Information provided

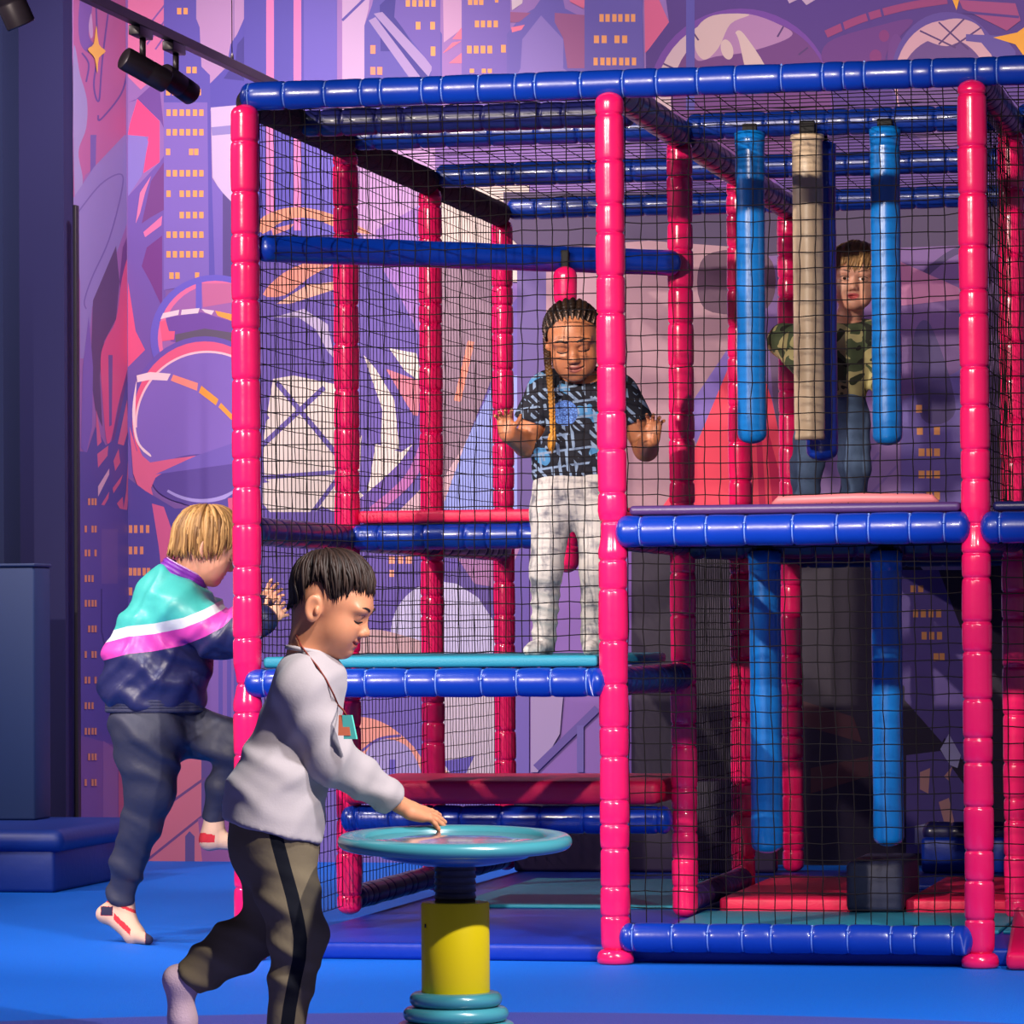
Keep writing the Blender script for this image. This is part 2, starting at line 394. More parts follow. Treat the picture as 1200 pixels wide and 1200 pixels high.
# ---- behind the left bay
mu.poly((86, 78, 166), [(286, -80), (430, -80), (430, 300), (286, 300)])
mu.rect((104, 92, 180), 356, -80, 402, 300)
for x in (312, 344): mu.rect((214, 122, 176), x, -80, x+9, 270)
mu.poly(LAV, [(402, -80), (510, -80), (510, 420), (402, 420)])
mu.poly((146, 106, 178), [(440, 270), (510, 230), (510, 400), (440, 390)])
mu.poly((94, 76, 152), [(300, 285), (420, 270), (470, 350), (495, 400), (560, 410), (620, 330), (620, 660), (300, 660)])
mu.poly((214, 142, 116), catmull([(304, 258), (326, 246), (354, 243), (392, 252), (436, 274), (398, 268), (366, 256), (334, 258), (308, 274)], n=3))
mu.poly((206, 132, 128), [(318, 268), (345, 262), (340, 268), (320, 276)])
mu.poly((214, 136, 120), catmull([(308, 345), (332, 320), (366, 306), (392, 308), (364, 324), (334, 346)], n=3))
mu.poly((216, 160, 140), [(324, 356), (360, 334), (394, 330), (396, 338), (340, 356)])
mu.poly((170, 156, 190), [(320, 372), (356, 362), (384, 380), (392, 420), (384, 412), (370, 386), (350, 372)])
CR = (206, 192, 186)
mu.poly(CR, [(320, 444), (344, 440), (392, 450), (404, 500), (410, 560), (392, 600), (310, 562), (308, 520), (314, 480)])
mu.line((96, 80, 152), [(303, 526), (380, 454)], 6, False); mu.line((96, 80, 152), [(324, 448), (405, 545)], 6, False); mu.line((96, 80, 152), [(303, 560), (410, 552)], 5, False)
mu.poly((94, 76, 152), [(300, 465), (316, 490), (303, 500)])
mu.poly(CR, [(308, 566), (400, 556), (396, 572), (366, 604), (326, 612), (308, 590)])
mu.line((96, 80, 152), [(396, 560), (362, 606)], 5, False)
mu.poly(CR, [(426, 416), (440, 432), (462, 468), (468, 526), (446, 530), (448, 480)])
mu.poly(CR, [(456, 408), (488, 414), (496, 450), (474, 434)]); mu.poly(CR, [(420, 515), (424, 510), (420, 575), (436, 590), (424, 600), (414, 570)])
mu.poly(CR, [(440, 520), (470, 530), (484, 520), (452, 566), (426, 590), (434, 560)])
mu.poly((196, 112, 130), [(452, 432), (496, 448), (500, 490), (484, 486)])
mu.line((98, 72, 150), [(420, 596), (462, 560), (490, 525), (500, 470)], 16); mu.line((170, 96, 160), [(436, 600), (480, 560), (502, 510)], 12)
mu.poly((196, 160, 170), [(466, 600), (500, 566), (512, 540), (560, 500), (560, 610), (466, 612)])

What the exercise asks
Go through the listing above and write it all out exactly, leaving out any picture.

Result for this exercise
Keep writing the Blender script for this image. This is part 2, starting at line 394. More parts follow. Treat the picture as 1200 pixels wide and 1200 pixels high.
# ---- behind the left bay
mu.poly((86, 78, 166), [(286, -80), (430, -80), (430, 300), (286, 300)])
mu.rect((104, 92, 180), 356, -80, 402, 300)
for x in (312, 344): mu.rect((214, 122, 176), x, -80, x+9, 270)
mu.poly(LAV, [(402, -80), (510, -80), (510, 420), (402, 420)])
mu.poly((146, 106, 178), [(440, 270), (510, 230), (510, 400), (440, 390)])
mu.poly((94, 76, 152), [(300, 285), (420, 270), (470, 350), (495, 400), (560, 410), (620, 330), (620, 660), (300, 660)])
mu.poly((214, 142, 116), catmull([(304, 258), (326, 246), (354, 243), (392, 252), (436, 274), (398, 268), (366, 256), (334, 258), (308, 274)], n=3))
mu.poly((206, 132, 128), [(318, 268), (345, 262), (340, 268), (320, 276)])
mu.poly((214, 136, 120), catmull([(308, 345), (332, 320), (366, 306), (392, 308), (364, 324), (334, 346)], n=3))
mu.poly((216, 160, 140), [(324, 356), (360, 334), (394, 330), (396, 338), (340, 356)])
mu.poly((170, 156, 190), [(320, 372), (356, 362), (384, 380), (392, 420), (384, 412), (370, 386), (350, 372)])
CR = (206, 192, 186)
mu.poly(CR, [(320, 444), (344, 440), (392, 450), (404, 500), (410, 560), (392, 600), (310, 562), (308, 520), (314, 480)])
mu.line((96, 80, 152), [(303, 526), (380, 454)], 6, False); mu.line((96, 80, 152), [(324, 448), (405, 545)], 6, False); mu.line((96, 80, 152), [(303, 560), (410, 552)], 5, False)
mu.poly((94, 76, 152), [(300, 465), (316, 490), (303, 500)])
mu.poly(CR, [(308, 566), (400, 556), (396, 572), (366, 604), (326, 612), (308, 590)])
mu.line((96, 80, 152), [(396, 560), (362, 606)], 5, False)
mu.poly(CR, [(426, 416), (440, 432), (462, 468), (468, 526), (446, 530), (448, 480)])
mu.poly(CR, [(456, 408), (488, 414), (496, 450), (474, 434)]); mu.poly(CR, [(420, 515), (424, 510), (420, 575), (436, 590), (424, 600), (414, 570)])
mu.poly(CR, [(440, 520), (470, 530), (484, 520), (452, 566), (426, 590), (434, 560)])
mu.poly((196, 112, 130), [(452, 432), (496, 448), (500, 490), (484, 486)])
mu.line((98, 72, 150), [(420, 596), (462, 560), (490, 525), (500, 470)], 16); mu.line((170, 96, 160), [(436, 600), (480, 560), (502, 510)], 12)
mu.poly((196, 160, 170), [(466, 600), (500, 566), (512, 540), (560, 500), (560, 610), (466, 612)])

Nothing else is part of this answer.